There are lines of possible fracture that have nothing to do with provincial boundaries.  The disappearance of an international structure - as, again, I have observed in recent months - leaves us with the possibility of much less than a federation, indeed, of competing and fragmenting ecclesial bodies in many contexts across the world. 

 

…  Some mischievous forces are quite capable of using the debates over sexuality as an alibi for divisive action whose roots are in other conflicts.  And churches in disadvantaged or conflict-ridden settings cannot afford such distractions…

 

So I don't think we can be complacent about what the complete breakup of the Communion might mean - not the blooming of a thousand flowers, but a situation in which vulnerable churches suffer further.  And vulnerable churches are not restricted to Africa...  But if this prospect is not one we want to choose, what then?  Historic links to Canterbury have no canonical force, and we do not have (and I hope we don't develop) an international executive.  We depend upon consent.  My argument was and is that such consent may now need a more tangible form than it has hitherto had; hence the Covenant idea in Windsor.

 

But if there is such a structure, and if we do depend on consent, the logical implication is that particular churches are free to say yes or no; and a no has consequences, not as 'punishment' but simply as a statement of what can and cannot be taken for granted in a relationship between two particular churches. 

 

…In other words, I can envisage - though I don't in the least want to see - a situation in which there may be more divisions than at present within the churches that claim an Anglican heritage.  But I want there to be some rationale for this other than pure localism or arbitrary and ad hoc definitions of who and what is acceptable. 

 

The real agenda – and it bears on other matters we have to discuss at this Synod - is what our doctrine of the Church really is in relation to the whole deposit of our faith.  Christian history gives us examples of theologies of the Church based upon local congregational integrity, with little or no superstructure - Baptist and Congregationalist theologies; and of theologies of the national Church, working in symbiosis with culture and government - as in some Lutheran settings.  We have often come near the second in theory and the first in practice.  But that is not where we have seen our true centre and character. 

 

We have claimed to be Catholic, to have a ministry that is capable of being universally recognised (even where in practice it does not have that recognition) because of its theological and institutional continuity; to hold a faith that is not locally determined but shared through time and space with the fellowship of the baptised; to celebrate sacraments that express the reality of a community which is more than the people present at any one moment with any one set of concerns. 

 

So at the very least we must recognise that Anglicanism as we have experienced it has never been just a loose grouping of people who care to describe themselves as Anglicans but enjoy unconfined local liberties.  Argue for this if you will, but recognise that it represents something other than the tradition we have received and been nourished by in God's providence. And only if we can articulate some coherent core for this tradition in present practice can we continue to engage plausibly in any kind of ecumenical endeavour, local or international.

 

I make no secret of the fact that my commitment and conviction are given to the ideal of the Church Catholic.
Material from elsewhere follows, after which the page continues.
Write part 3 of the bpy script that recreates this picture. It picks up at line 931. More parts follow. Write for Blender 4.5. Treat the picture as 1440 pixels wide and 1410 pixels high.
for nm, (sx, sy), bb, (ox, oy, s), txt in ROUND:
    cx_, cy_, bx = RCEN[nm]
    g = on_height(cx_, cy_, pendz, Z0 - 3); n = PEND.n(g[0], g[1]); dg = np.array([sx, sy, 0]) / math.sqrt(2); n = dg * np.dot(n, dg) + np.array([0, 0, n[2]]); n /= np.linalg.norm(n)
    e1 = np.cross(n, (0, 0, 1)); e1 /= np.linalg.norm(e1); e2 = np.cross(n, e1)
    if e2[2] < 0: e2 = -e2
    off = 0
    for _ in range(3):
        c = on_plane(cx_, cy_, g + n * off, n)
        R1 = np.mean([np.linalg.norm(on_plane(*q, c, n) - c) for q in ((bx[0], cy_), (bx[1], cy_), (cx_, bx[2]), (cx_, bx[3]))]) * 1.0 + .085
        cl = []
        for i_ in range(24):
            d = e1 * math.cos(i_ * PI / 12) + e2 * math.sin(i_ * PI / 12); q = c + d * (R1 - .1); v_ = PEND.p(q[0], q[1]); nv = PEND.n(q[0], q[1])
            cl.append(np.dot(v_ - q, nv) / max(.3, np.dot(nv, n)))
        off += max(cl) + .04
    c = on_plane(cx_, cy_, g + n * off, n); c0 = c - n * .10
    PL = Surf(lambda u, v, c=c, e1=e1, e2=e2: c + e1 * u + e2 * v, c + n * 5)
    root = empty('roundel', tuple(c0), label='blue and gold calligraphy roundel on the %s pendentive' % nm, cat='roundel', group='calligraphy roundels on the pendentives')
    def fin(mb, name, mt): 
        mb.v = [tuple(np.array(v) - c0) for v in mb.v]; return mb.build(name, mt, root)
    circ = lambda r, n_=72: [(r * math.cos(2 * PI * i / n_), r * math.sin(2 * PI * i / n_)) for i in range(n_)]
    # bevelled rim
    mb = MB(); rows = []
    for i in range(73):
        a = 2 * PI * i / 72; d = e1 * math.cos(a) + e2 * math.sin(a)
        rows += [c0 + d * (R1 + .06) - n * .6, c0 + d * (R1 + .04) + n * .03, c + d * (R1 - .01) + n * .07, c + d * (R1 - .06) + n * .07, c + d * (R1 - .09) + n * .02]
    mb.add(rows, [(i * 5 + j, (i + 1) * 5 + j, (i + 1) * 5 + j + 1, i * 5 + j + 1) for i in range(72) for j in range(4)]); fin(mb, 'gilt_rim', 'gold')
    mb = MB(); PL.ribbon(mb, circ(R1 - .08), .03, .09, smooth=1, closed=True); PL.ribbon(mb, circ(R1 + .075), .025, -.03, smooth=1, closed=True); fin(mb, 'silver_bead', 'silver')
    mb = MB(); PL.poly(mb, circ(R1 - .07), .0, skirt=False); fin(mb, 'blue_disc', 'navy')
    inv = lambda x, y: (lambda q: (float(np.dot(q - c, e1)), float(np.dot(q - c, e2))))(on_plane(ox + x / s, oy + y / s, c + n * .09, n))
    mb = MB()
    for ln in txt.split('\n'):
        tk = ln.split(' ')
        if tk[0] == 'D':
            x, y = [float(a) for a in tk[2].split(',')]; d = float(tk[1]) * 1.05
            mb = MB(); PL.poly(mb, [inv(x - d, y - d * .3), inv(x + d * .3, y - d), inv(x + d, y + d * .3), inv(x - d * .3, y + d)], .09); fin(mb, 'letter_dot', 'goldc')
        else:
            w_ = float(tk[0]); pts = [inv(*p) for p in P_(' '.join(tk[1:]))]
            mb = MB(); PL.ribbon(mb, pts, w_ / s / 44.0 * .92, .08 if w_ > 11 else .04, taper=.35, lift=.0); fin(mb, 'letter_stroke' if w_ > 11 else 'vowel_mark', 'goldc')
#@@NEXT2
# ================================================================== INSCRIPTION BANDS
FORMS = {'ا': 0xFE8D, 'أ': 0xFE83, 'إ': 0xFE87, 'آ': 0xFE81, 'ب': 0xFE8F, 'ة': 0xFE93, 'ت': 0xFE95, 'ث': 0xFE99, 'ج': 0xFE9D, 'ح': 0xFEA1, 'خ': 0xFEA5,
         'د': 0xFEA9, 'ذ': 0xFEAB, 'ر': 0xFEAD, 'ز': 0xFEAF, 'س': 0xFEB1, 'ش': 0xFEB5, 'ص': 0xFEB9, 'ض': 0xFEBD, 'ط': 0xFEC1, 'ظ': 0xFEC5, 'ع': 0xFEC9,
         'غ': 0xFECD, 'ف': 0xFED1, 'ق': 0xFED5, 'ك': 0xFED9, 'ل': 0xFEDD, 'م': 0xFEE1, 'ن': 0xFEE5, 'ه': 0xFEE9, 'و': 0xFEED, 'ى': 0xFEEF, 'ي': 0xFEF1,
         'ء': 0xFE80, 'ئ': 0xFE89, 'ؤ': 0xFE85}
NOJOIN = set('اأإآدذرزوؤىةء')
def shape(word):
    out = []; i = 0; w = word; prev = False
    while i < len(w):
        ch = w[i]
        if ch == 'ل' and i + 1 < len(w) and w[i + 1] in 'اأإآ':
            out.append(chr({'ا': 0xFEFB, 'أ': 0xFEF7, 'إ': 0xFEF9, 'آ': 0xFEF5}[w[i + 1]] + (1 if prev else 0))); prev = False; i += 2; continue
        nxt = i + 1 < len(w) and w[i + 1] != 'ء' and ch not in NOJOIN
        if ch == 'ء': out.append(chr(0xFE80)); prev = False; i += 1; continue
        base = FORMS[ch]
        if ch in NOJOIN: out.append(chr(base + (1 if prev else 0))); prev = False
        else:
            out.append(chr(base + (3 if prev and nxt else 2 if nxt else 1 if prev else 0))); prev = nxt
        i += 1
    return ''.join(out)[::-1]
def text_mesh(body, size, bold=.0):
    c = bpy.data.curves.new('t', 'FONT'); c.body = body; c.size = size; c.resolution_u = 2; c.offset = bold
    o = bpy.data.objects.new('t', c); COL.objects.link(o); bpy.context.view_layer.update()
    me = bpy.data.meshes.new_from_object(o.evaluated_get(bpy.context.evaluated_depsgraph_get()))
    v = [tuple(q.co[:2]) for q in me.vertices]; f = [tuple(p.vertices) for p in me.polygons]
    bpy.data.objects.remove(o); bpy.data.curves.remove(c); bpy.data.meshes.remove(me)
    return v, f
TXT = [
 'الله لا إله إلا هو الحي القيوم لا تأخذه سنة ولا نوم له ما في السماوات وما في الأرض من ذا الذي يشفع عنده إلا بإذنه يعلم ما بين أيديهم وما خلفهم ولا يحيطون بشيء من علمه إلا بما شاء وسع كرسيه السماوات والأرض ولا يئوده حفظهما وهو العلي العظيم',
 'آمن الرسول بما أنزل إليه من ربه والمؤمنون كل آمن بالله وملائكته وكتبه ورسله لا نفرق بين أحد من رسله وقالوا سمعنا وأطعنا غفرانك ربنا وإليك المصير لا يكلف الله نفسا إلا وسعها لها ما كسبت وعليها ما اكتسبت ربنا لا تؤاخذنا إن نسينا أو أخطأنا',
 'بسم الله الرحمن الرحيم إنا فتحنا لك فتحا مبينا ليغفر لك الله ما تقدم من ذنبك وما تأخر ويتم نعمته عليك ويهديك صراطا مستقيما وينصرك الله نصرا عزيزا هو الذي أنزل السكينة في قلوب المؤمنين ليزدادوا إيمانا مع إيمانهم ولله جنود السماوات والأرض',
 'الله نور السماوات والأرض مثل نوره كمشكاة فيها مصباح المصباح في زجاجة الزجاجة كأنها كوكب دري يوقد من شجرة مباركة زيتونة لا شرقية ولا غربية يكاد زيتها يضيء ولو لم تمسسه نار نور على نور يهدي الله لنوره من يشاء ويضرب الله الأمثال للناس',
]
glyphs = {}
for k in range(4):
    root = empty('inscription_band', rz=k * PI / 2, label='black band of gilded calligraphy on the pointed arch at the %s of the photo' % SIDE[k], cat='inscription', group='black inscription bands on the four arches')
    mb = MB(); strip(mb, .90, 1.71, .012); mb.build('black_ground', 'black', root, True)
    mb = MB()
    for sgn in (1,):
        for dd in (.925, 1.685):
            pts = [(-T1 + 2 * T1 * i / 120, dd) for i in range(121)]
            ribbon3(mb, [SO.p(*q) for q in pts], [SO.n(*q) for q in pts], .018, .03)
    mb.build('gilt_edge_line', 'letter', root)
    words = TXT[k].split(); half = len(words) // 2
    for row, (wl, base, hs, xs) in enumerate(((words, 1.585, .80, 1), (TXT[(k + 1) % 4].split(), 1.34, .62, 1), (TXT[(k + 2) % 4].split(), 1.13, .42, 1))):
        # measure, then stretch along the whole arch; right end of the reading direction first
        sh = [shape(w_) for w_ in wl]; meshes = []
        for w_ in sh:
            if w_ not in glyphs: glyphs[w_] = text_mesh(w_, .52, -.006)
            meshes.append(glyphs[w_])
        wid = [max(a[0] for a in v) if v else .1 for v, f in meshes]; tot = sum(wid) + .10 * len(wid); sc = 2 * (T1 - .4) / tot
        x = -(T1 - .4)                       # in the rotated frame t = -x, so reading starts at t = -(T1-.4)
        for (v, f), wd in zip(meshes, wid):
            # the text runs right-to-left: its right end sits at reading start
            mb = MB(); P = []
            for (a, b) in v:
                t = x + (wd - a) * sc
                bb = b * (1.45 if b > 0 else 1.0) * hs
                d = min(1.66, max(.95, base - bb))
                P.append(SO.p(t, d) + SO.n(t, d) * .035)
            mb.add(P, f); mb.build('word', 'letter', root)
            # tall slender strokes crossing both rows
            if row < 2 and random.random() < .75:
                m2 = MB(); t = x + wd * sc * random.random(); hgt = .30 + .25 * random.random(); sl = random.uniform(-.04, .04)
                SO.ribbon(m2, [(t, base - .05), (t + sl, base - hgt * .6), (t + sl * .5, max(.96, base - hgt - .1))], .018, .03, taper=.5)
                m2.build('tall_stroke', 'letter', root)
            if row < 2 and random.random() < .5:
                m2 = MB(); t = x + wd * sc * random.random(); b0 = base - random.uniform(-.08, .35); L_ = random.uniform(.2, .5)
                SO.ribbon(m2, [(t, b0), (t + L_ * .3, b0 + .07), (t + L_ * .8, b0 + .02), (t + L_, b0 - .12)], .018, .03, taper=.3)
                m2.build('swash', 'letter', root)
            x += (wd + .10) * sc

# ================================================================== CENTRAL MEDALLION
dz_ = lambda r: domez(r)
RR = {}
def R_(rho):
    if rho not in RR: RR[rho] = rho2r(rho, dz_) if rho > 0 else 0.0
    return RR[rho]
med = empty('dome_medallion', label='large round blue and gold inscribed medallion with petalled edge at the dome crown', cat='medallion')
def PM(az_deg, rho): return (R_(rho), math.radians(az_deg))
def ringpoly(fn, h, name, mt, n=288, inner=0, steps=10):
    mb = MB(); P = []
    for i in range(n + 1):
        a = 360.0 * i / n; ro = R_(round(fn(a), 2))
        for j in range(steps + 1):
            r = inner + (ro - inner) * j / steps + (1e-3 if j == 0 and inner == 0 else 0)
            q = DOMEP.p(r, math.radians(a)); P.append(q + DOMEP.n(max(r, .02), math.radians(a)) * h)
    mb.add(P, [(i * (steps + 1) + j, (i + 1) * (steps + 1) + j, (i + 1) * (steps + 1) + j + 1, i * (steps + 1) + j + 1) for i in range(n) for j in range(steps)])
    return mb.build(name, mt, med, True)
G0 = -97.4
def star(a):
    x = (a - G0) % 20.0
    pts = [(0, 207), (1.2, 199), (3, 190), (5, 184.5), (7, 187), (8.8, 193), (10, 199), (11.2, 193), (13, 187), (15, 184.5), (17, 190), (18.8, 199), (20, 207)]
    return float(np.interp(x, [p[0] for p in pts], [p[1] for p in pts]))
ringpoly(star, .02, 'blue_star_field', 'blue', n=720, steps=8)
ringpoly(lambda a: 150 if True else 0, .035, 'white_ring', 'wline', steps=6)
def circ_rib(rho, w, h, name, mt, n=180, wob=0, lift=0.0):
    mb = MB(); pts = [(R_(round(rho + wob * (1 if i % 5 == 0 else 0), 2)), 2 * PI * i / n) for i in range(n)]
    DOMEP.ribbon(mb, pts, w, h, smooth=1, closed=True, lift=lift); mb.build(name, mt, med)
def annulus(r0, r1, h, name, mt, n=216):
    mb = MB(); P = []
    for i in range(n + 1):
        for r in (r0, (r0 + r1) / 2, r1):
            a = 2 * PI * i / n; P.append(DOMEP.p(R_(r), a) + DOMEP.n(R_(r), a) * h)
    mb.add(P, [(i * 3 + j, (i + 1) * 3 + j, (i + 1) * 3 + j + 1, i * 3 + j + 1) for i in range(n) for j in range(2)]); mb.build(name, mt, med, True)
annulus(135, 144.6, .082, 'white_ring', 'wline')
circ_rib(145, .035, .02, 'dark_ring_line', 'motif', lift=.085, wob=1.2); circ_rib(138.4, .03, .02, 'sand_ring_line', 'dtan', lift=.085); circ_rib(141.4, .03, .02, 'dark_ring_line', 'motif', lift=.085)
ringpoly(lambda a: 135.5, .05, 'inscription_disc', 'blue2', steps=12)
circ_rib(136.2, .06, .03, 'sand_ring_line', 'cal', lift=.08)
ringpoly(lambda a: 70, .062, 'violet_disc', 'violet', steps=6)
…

I know that its embodiment in Anglicanism has always been debated, yet I believe that the vision of Catholic sacramental unity without centralisation or coercion is one that we have witnessed to at our best and still need to work at.

 

That is why a concern for unity - for unity (I must repeat this yet again) as a means to living in the truth - is not about placing the survival of an institution above the demands of conscience. God forbid. It is a question of how we work out, faithfully, attentively, obediently what we need to do and say in order to remain within sight and sound of each other in the fellowship to which Christ has called us.  It has never been easy and it isn't now.  But it is the call that matters, and that sustains us together in the task.